Dari sisi fitrah kemanusiaan, anak memiliki keinginan untuk dihargai dan memiliki perasaan yang sensitif. Oleh karena itu, kita harus berhati-hati dalam berbicara kepada anak-anak, bahkan sejak mereka masih dalam kandungan. Dalam konteks fitrah zaman dan tempat, Allah menciptakan setiap anak sesuai dengan keadaan dan teknologi di zamannya. Sehingga, mendidik anak-anak di era teknologi dengan cara yang diterapkan pada era sebelumnya, seperti tahun 70-an atau 90-an, bukanlah pendekatan yang tepat.

Meskipun menghindarkan anak-anak dari televisi atau gadget sepenuhnya adalah hal yang sulit.
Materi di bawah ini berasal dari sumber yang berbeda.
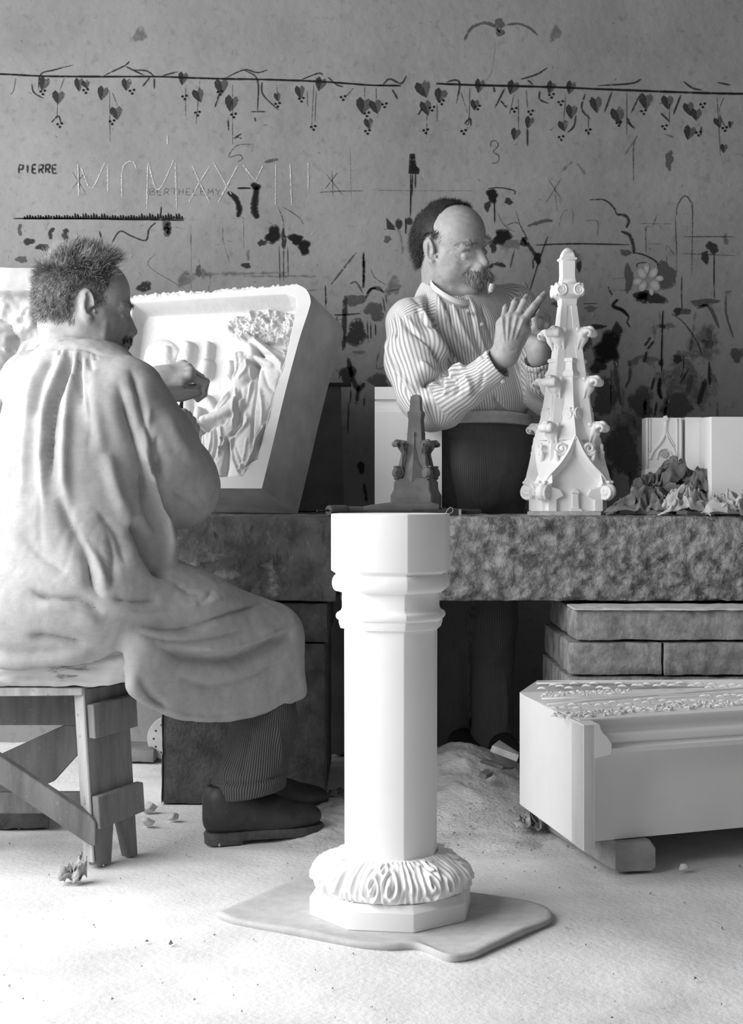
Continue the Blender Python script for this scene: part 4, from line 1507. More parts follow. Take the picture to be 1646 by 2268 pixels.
for t_ in tw2:
    put('painted_twig', 'dark', [stroke(q2(t_), 4.4, 'dark', taper=.7)])
st1 = [[(255, 440), (252, 520)], [(265, 400), (285, 345)], [(485, 400), (487, 630)], [(497, 410), (520, 470)], [(822, 380), (822, 515)], [(885, 360), (868, 550)], [(1030, 375), (1030, 640)], [(1225, 375), (1230, 440)], [(1390, 370), (1380, 560)],
       [(1400, 400), (1395, 540)], [(1530, 430), (1565, 390)], [(1615, 385), (1615, 440)], [(70, 345), (60, 400), (45, 420)], [(1360, 400), (1362, 470)]]
st2 = [[(395, 410), (425, 500)], [(435, 390), (430, 540), (415, 550)], [(650, 440), (650, 570)], [(685, 400), (690, 480)], [(860, 420), (850, 540)], [(960, 500), (960, 600)], [(1130, 410), (1130, 600)], [(1560, 430), (1540, 500), (1575, 580)],
       [(1530, 430), (1545, 690)], [(1320, 450), (1318, 550)], [(245, 500), (243, 610)], [(290, 460), (290, 540)], [(610, 510), (630, 420)], [(20, 385), (20, 450)]]
for t_ in st1:
    put('painted_stem', 'mid', [stroke(q1(t_), 1.8, 'mid', taper=.3)])
for t_ in st2:
    put('painted_stem', 'mid', [stroke(q2(t_), 2.2, 'mid', taper=.3)])
LV1 = [(195, 368, 28), (258, 428, 26), (350, 372, 26), (380, 372, 17), (455, 410, 28), (560, 372, 24), (515, 498, 26), (810, 345, 26), (878, 420, 28), (980, 380, 30), (1025, 455, 32), (1228, 428, 18), (1328, 405, 26), (1420, 370, 27), (1610, 465, 32), (1632, 545, 22)]
LV2 = [(18, 470, 28), (228, 392, 34), (305, 420, 28), (240, 475, 30), (478, 378, 28), (457, 463, 22), (625, 385, 28), (698, 540, 24), (637, 592, 24), (795, 385, 26), (882, 385, 26), (885, 492, 28), (848, 555, 22), (993, 460, 32), (1090, 510, 36),
       (1215, 445, 32), (1310, 450, 28), (1405, 480, 28), (1438, 505, 24), (1408, 585, 28), (1535, 540, 22), (1590, 550, 14), (1560, 655, 18)]
for i, (x, y, r) in enumerate(LV1 + LV2):
    px, py = (x / 2, y / 2) if i < len(LV1) else (823 + x / 2, y / 2)
    a = rw.uniform(-.35, .35)
    r = r / 2 * 1.05
    lobes = [(0, 1.25), (.45, .75), (.95, .1), (1.05, -.45), (.6, -.95), (.1, -.6), (-.1, -.65), (-.55, -1.0), (-1.0, -.5), (-.95, .1), (-.5, .75)]
    sx = rw.uniform(.7, 1.0)
    out = [(px + r * (lx * sx * math.cos(a) - ly * math.sin(a)), py + r * (lx * sx * math.sin(a) + ly * math.cos(a))) for lx, ly in lobes]
    lay = 'dark' if (i >= len(LV1) or i in (0, 2, 13, 14, 6, 12)) else 'mid'
    half = [out[k] for k in (0, 9, 8, 7, 6)]
    put('painted_leaf', 'mid', [poly_(out, 'mid')])
    put('painted_leaf', 'dark', [poly_([out[0], out[10], out[9], out[8], out[7], out[6], (px + r * .1, py)], 'dark')])
BR1 = [(190, 408), (380, 402), (585, 405), (497, 540), (265, 553), (818, 430), (875, 502), (975, 410), (1035, 510), (1230, 463), (1335, 440), (1388, 565), (1520, 433), (1625, 505), (1628, 583)]
BR2 = [(57, 465), (268, 480), (310, 452), (240, 580), (408, 583), (470, 475), (632, 485), (705, 497), (797, 423), (838, 455), (840, 610), (960, 580), (1095, 547), (1205, 495), (1298, 562), (1467, 465), (1448, 590), (1565, 570)]
for i, (x, y) in enumerate(BR1 + BR2):
    px, py = (x / 2, y / 2) if i < len(BR1) else (823 + x / 2, y / 2)
    put('painted_berries', 'black', [blot(px + dx, py + dy, 3.1, 3.1, 'black', i, 8, .1) for dx, dy in ((-5, -1), (4, -3), (0, 5))])
# bird with spread wings, top right
put('painted_bird', 'mid', [stroke(q2([(410, 178), (445, 122), (500, 102), (545, 118), (570, 145)]), 8, 'mid'), stroke(q2([(588, 112), (650, 106), (700, 125), (740, 162)]), 6, 'mid'), blot(823 + 283, 52, 11, 13, 'mid', 3), blot(823 + 285, 72, 12, 8, 'mid', 4)], 'painted bird with spread wings')
put('drawn_line', 'faint', [stroke(q2([(553, 175), (535, 300), (520, 340), (500, 365)]), 2.2, 'faint', taper=0)])


# lettering -----------------------------------------------------------
GL = {'P': [[(0, 1), (0, 0)], [(0, 0), (.7, .05), (.75, .3), (.6, .5), (0, .52)]], 'I': [[(.35, 0), (.35, 1)]], 'E': [[(0, 0), (0, 1)], [(0, 0), (.7, 0)], [(0, .5), (.6, .5)], [(0, 1), (.75, 1)]],
      'R': [[(0, 1), (0, 0)], [(0, 0), (.7, .05), (.72, .32), (.55, .5), (0, .52)], [(.3, .52), (.75, 1)]], 'B': [[(0, 1), (0, 0)], [(0, 0), (.6, .05), (.62, .35), (0, .48)], [(0, .48), (.75, .58), (.7, .92), (0, 1)]],
      'T': [[(0, 0), (.9, 0)], [(.45, 0), (.45, 1)]], 'H': [[(0, 0), (0, 1)], [(.7, 0), (.7, 1)], [(0, .5), (.7, .5)]], 'L': [[(0, 0), (0, 1), (.65, 1)]], 'M': [[(0, 1), (.05, 0)], [(.05, 0), (.4, .7)], [(.4, .7), (.8, 0)], [(.8, 0), (.85, 1)]],
      'Y': [[(0, 0), (.4, .5)], [(.85, 0), (.3, 1)]]}


def word(name, text, x0, y0, x1, y1, w, lay, label, per=4):
    items = []
    adv = (x1 - x0) / len(text)
    for i, ch_ in enumerate(text):
        for s_ in GL[ch_]:
            pts = [(x0 + adv * (i + .05 + gx * .82), y0 + (y1 - y0) * gy + rw.uniform(-.6, .6)) for gx, gy in s_]
            items.append(stroke(pts, w, lay, per, .2, .3))
    return put(name, lay, items, label)


word('painted_lettering', 'PIERRE', 41, 365, 130, 384, 4.6, 'dark', 'dark stencilled name')
word('painted_lettering', 'BERTHELEMY', 331, 418, 492, 432, 2.0, 'pencil', 'thin pencilled name')
ltr = [(855, 482), (857, 508), (876, 510), (874, 502)]
put('painted_lettering', 'dark', [poly_(ltr, 'dark'), blot(883, 496, 8, 13, 'dark', 1, 16, .06), stroke([(898, 482), (899, 500), (898, 518)], 4.5, 'dark'), blot(906, 490, 8, 9, 'dark', 2, 14, .06),
                                  stroke([(921, 482), (921, 508)], 5, 'dark'), stroke([(921, 483), (934, 484)], 4, 'dark'), stroke([(921, 496), (932, 496)], 4, 'dark'), stroke([(921, 507), (936, 506)], 4, 'dark'),
                                  ], 'dark filled letters partly behind the standing man')
chalk = [[(345, 725), (350, 870)], [(360, 745), (405, 835), (465, 720)], [(478, 725), (478, 850)], [(605, 750), (590, 718), (560, 722), (541, 760), (540, 875)], [(655, 715), (650, 930)], [(655, 715), (700, 840), (775, 700)], [(776, 720), (783, 930)],
         [(850, 730), (890, 820), (930, 900)], [(930, 735), (880, 815), (835, 900)], [(945, 720), (1030, 870)], [(1055, 730), (965, 900)], [(1075, 730), (1130, 800)], [(1165, 735), (1130, 805)], [(1222, 725), (1220, 910)], [(1285, 725), (1292, 910)],
         [(1365, 715), (1365, 850)], [(741, 600), (742, 640)]]
put('chalk_numeral', 'white', [stroke(q1(c), 3.0, 'white', 10, .1, .3) for c in chalk], 'large white chalk roman date')
for c, f_ in (([[(320, 760), (385, 865)], [(375, 765), (318, 838)], [(350, 735), (352, 840)]], q1), ([[(1440, 765), (1520, 868)], [(1500, 758), (1430, 850)], [(1470, 748), (1475, 875)]], q1),
              ([[(780, 790), (845, 890)], [(842, 788), (770, 902)], [(810, 818), (822, 940)]], q2)):
    put('pencil_star', 'pencil', [stroke(f_(k_), 2.2, 'pencil') for k_ in c])
put('pencil_line', 'pencil', [stroke(q1([(1412, 853), (1480, 848), (1610, 845)]), 3, 'pencil'), stroke(q1([(1550, 640), (1556, 900)]), 1.2, 'pencil')])
put('painted_numeral', 'pencil', [stroke(q1([(1122, 640), (1050, 645), (1012, 695), (1060, 686), (1073, 704), (1050, 718)]), 3, 'pencil')], 'thin drawn figure five')
put('painted_numeral', 'pencil', [stroke(q2([(526, 652), (530, 628), (550, 625), (560, 645), (540, 672), (562, 690), (560, 716), (530, 725)]), 3.4, 'pencil')], 'drawn figure three')

# stains, drips and brush marks -----------------------------------------
put('dark_stain', 'black', [poly_(q2([(168, 682), (190, 680), (197, 735), (212, 750), (208, 772), (163, 770), (166, 720)]), 'black'), stroke(q2([(172, 765), (173, 860), (171, 962)]), 3, 'black'), stroke(q2([(181, 765), (178, 868)]), 3, 'black'), stroke(q2([(194, 765), (193, 836)]), 3, 'black')], 'black paint blot with runs')
put('dark_stain', 'black', [stroke(q1([(1008, 850), (1045, 882), (1060, 930), (1052, 962)]), 13, 'black'), stroke(q1([(1050, 834), (1112, 834)]), 5, 'black'), stroke(q1([(1138, 826), (1130, 880), (1126, 930), (1140, 968)]), 17, 'black'), blot(566, 413, 11, 9, 'black', 2)], 'black arch shaped paint mark')
rail = [stroke(q1([(60, 968), (300, 968), (560, 972), (815, 976)]), 4, 'dark', taper=.1)]
for i in range(60):
    x = 110 + i * 11.8
    hgt = (10 + 16 * abs(math.sin(i * .9)) * (1 if 330 < x < 480 or 620 < x < 800 else .5))
    rail.append(poly_(q1([(x - 6, 972), (x - 4, 968 - hgt), (x + 2, 966 - hgt * .7), (x + 7, 972)]), 'dark'))
rail.append(stroke(q1([(714, 915), (712, 950)]), 3, 'dark'))
put('painted_grass_line', 'black', [(v, f, a) for v, f, a in rail], 'dark brushed line with ragged top')
MARKS = [('mid', q1([(90, 992), (86, 1020), (92, 1045)]), 9), ('dark', q1([(240, 1010), (222, 1030), (225, 1060)]), 10), ('dark', q1([(295, 1012), (290, 1050), (330, 1092)]), 15), ('dark', q1([(440, 1020), (455, 1085)]), 4), ('dark', q1([(490, 1085), (530, 1025), (580, 1045), (645, 1065), (660, 1015), (690, 985)]), 3.5),
         ('mid', q1([(745, 985), (738, 1050)]), 17), ('pencil', q1([(1230, 915), (1255, 985), (1252, 1100)]), 3), ('pencil', q1([(1250, 915), (1320, 960), (1345, 995)]), 3), ('faint', q1([(845, 990), (845, 1085)]), 4), ('faint', q1([(1078, 960), (1080, 1110)]), 4), ('mid', q1([(1172, 718), (1232, 706)]), 8),
         ('dark', q2([(515, 835), (570, 832), (632, 845), (632, 862)]), 3), ('black', q2([(543, 880), (545, 990)]), 3), ('pencil', q2([(555, 940), (590, 1000), (640, 1030)]), 2.2), ('pencil', q2([(590, 1000), (650, 990), (700, 1080)]), 2.6), ('dark', q2([(965, 885), (1030, 886), (1072, 920), (1085, 950)]), 4), ('dark', q2([(1085, 950), (1122, 955), (1138, 980), (1128, 1010)]), 7),
         ('dark', q2([(1105, 1025), (1142, 1042), (1158, 1085), (1162, 1125)]), 8), ('pencil', q2([(1350, 960), (1355, 910), (1385, 868), (1412, 892), (1421, 940), (1418, 1220)]), 4), ('pencil', q2([(1345, 960), (1350, 1110)]), 3), ('mid', q2([(690, 1002), (740, 985), (770, 978), (802, 978)]), 8), ('faint', q2([(830, 1000), (850, 940), (890, 930), (890, 1000)]), 4),
         ('faint', q2([(935, 980), (1000, 980), (998, 1060)]), 4), ('dark', q2([(720, 1086), (900, 1080), (1140, 1084)]), 4), ('faint', q2([(0, 842), (200, 845), (480, 845)]), 3), ('faint', q2([(1180, 990), (1350, 992)]), 3), ('faint', q2([(1420, 1045), (1600, 1050)]), 4), ('faint', q2([(1270, 930), (1245, 1000), (1215, 1010), (1215, 1110)]), 6),
         ('mid', q2([(1160, 800), (1160, 650), (1175, 600)]), 3), ('faint', q2([(1120, 690), (1165, 620)]), 6), ('faint', q2([(910, 720), (950, 780)]), 10), ('faint', q2([(830, 770), (890, 715)]), 8), ('faint', q2([(1290, 590), (1340, 610)]), 9)]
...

Yang perlu dilakukan adalah mendidik mereka dalam menggunakan teknologi dengan bijak. Sesuaikan dengan usia mereka, tentu bayi tidak bisa diberi ponsel.

Belajar juga merupakan fitrah anak. Bahkan sejak 100 hari dalam kandungan, sel-sel otaknya berkembang dengan pesat. Hingga tiga bulan setelah dilahirkan, pertumbuhan sel otak semakin meningkat. Setelah itu, beberapa sel otak mengalami proses penyusutan sesuai kemampuan otak. Otak anak ini berkembang melalui proses belajar. Ada banyak cara untuk mengembangkan potensi anak dalam belajar, namun bermain adalah bentuk pembelajaran yang paling alami bagi mereka.